United Kingdom: Inflation falls to over two-year low in April
Inflation dropped to 2.3% in April, following March’s 3.2%. April’s figure represented the weakest inflation rate since July 2021, but was above market expectations of 2.1% and the Bank of England’s 2.0% target. The cooling of price pressures was primarily driven by Ofgem’s lowering of the energy price cap by 12% starting in April. In addition, inflation for food and recreation and culture ebbed.
In addition, the trend pointed down, with annual average inflation coming in at 5.1% in April (March: 5.7%). Meanwhile, core inflation fell to 3.8% in April, from March’s 4.2%.
Lastly, consumer prices increased 0.33% in April over the previous month, coming in below the 0.59% increase seen in March. April’s result marked the weakest reading since January.

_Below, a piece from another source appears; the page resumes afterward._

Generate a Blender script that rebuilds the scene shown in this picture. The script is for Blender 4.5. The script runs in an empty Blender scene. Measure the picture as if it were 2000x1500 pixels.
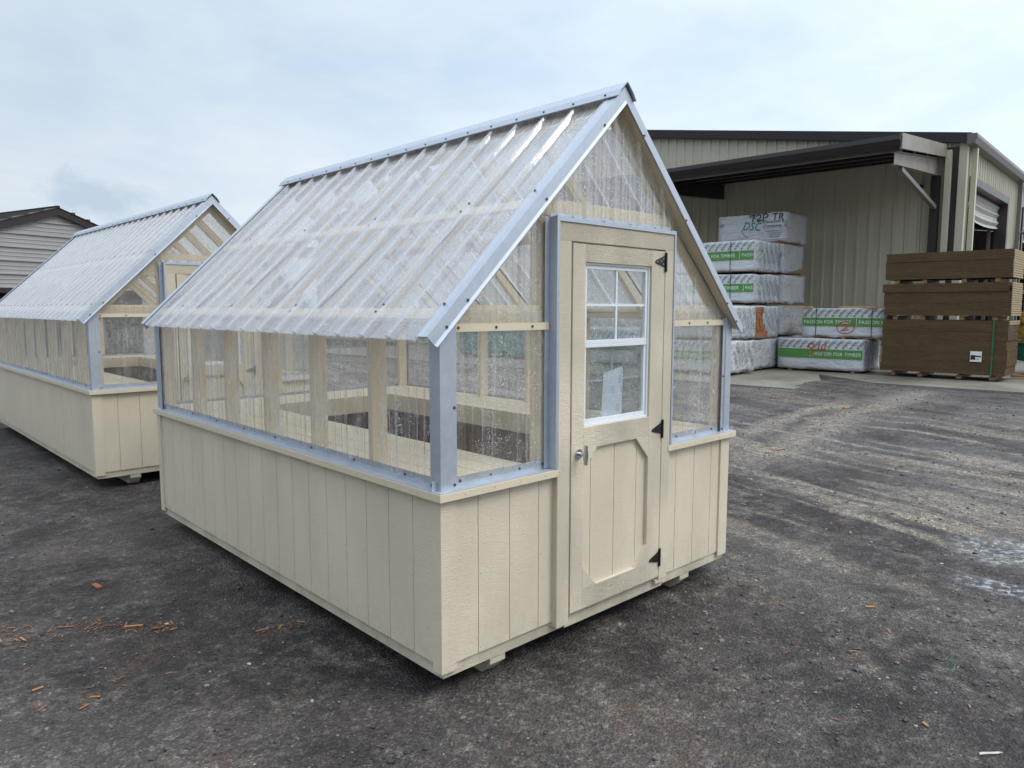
import bpy, bmesh, math, random
from mathutils import Vector, Matrix, noise
random.seed(7)
R = math.radians
C = bpy.context.scene.collection
scene = bpy.context.scene

# ------------------------------------------------------------ camera
CAM = Vector((-1.9621, -2.537, 1.7002)); YAW, PITCH, ROLL = 0.7573, -0.1024, 0.0014
cam = bpy.data.cameras.new('camera'); cam.sensor_width = 36; cam.lens = 1415.5/2000*36
cam.clip_end = 2000; cam.clip_start = .05
co = bpy.data.objects.new('camera', cam); C.objects.link(co)
_f = Vector((math.sin(YAW)*math.cos(PITCH), math.cos(YAW)*math.cos(PITCH), math.sin(PITCH)))
_r = Vector((math.cos(YAW), -math.sin(YAW), 0)); _u = _r.cross(_f)
_r2 = _r*math.cos(ROLL)+_u*math.sin(ROLL); _u2 = -_r*math.sin(ROLL)+_u*math.cos(ROLL)
M = Matrix((_r2, _u2, -_f)).transposed().to_4x4(); M.translation = CAM
co.matrix_world = M
scene.camera = co
scene.view_settings.view_transform = 'Standard'; scene.view_settings.look = 'None'
scene.view_settings.gamma = 1; scene.view_settings.exposure = 0.0
scene.view_settings.use_curve_mapping = False

# ------------------------------------------------------------ node helper
class NT:
    def __init__(s, nt): s.nt = nt; s.n = nt.nodes; s.n.clear()
    def add(s, t, ins=None, **kw):
        nd = s.n.new(t)
        for k, v in kw.items(): setattr(nd, k, v)
        for k, v in (ins or {}).items():
            if isinstance(v, bpy.types.NodeSocket): s.nt.links.new(v, nd.inputs[k])
            else: nd.inputs[k].default_value = v
        return nd
    def math(s, op, a, b=0.0, clamp=False):
        return s.add('ShaderNodeMath', {0: a, 1: b}, operation=op, use_clamp=clamp).outputs[0]
    def mix(s, f, a, b, bt='MIX'):
        nd = s.add('ShaderNodeMix', data_type='RGBA', blend_type=bt)
        for k, v in ((0, f), (6, a), (7, b)):
            if isinstance(v, bpy.types.NodeSocket): s.nt.links.new(v, nd.inputs[k])
            else: nd.inputs[k].default_value = v if k == 0 else (*v[:3], 1)
        return nd.outputs[2]
    def ramp(s, f, stops):
        nd = s.add('ShaderNodeValToRGB', {0: f}); e = nd.color_ramp.elements
        while len(e) < len(stops): e.new(.5)
        for i, (p, c) in enumerate(stops):
            e[i].position = p; e[i].color = (*c[:3], 1) if not isinstance(c, (int, float)) else (c, c, c, 1)
        return nd.outputs[0]
    def rng(s, v, a, b, c=0., d=1.):
        return s.add('ShaderNodeMapRange', {0: v, 1: a, 2: b, 3: c, 4: d}, clamp=True).outputs[0]
    def coord(s, scale=(1, 1, 1), kind='Object', rot=(0, 0, 0), loc=(0, 0, 0)):
        tc = s.add('ShaderNodeTexCoord')
        return s.add('ShaderNodeMapping', {0: tc.outputs[kind], 'Scale': scale, 'Rotation': rot, 'Location': loc}).outputs[0]
    def noise(s, vec, scale, detail=4, rough=.55, dist=0., out=0):
        return s.add('ShaderNodeTexNoise', {'Vector': vec, 'Scale': scale, 'Detail': detail, 'Roughness': rough, 'Distortion': dist}).outputs[out]
    def voro(s, vec, scale, feature='F1', out=0, rnd=1.):
        return s.add('ShaderNodeTexVoronoi', {'Vector': vec, 'Scale': scale, 'Randomness': rnd}, feature=feature).outputs[out]
    def bump(s, h, strength=.3, dist=.01, normal=None):
        d = {'Height': h, 'Strength': strength, 'Distance': dist}
        if normal is not None: d['Normal'] = normal
        return s.add('ShaderNodeBump', d).outputs[0]

# ------------------------------------------------------------ world and sun
SUN_EL, SUN_AZ = R(50), R(150)      # azimuth measured clockwise from +y
w = bpy.data.worlds.new('World'); scene.world = w; w.use_nodes = True
t = NT(w.node_tree)
sky = t.add('ShaderNodeTexSky', sky_type='NISHITA', sun_disc=False, sun_elevation=SUN_EL, sun_rotation=SUN_AZ, air_density=1.0, dust_density=2.0)
tc = t.add('ShaderNodeTexCoord').outputs['Generated']
sep = t.add('ShaderNodeSeparateXYZ', {0: tc}); z = t.math('MAXIMUM', sep.outputs[2], 0.0)
# cloud deck: project the direction onto a flat layer
zz = t.math('ADD', z, .18)
px = t.math('DIVIDE', sep.outputs[0], zz); py = t.math('DIVIDE', sep.outputs[1], zz)
cv = t.add('ShaderNodeCombineXYZ', {0: px, 1: py, 2: 0.0}).outputs[0]
n1 = t.noise(cv, .9, 6, .55, .4); n2 = t.noise(cv, 3.2, 5, .6, .2)
nn = t.math('ADD', t.math('MULTIPLY', n1, .7), t.math('MULTIPLY', n2, .3))
deck = t.ramp(nn, [(.36, (6.2, 7.6, 9.2)), (.5, (7.35, 8.5, 9.7)), (.62, (8.5, 9.25, 10.0))])
hor = t.rng(z, .0, .30, 1.0, .0)
deck = t.mix(t.math('MULTIPLY', hor, .6), deck, (9.2, 9.8, 10.3))
# higher sky is brighter under an overcast
gain = t.rng(z, .42, .85, 1.0, 2.1)
deck = t.mix(1.0, deck, t.add('ShaderNodeCombineXYZ', {0: gain, 1: gain, 2: gain}).outputs[0], 'MULTIPLY')
az = t.math('ADD', t.math('MULTIPLY', sep.outputs[0], math.sin(R(125))), t.math('MULTIPLY', sep.outputs[1], math.cos(R(125))))
azg = t.math('ADD', 1.04, t.math('MULTIPLY', az, .30))
deck = t.mix(1.0, deck, t.add('ShaderNodeCombineXYZ', {0: azg, 1: azg, 2: azg}).outputs[0], 'MULTIPLY')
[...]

On the outlook and monetary policy implications, UniCredit analysts said:
“Importantly, services inflation only eased slightly, to a still-high 5.9% yoy from 6.0%, which was a large 0.4pp higher than the BoE’s forecast. On this evidence, the BoE is unlikely to cut the bank rate in June and we still expect the first rate cut in August. Headline inflation will likely stay close to 2% in 2Q24 before rising modestly in 2H24 as the downward contribution from energy prices fades.”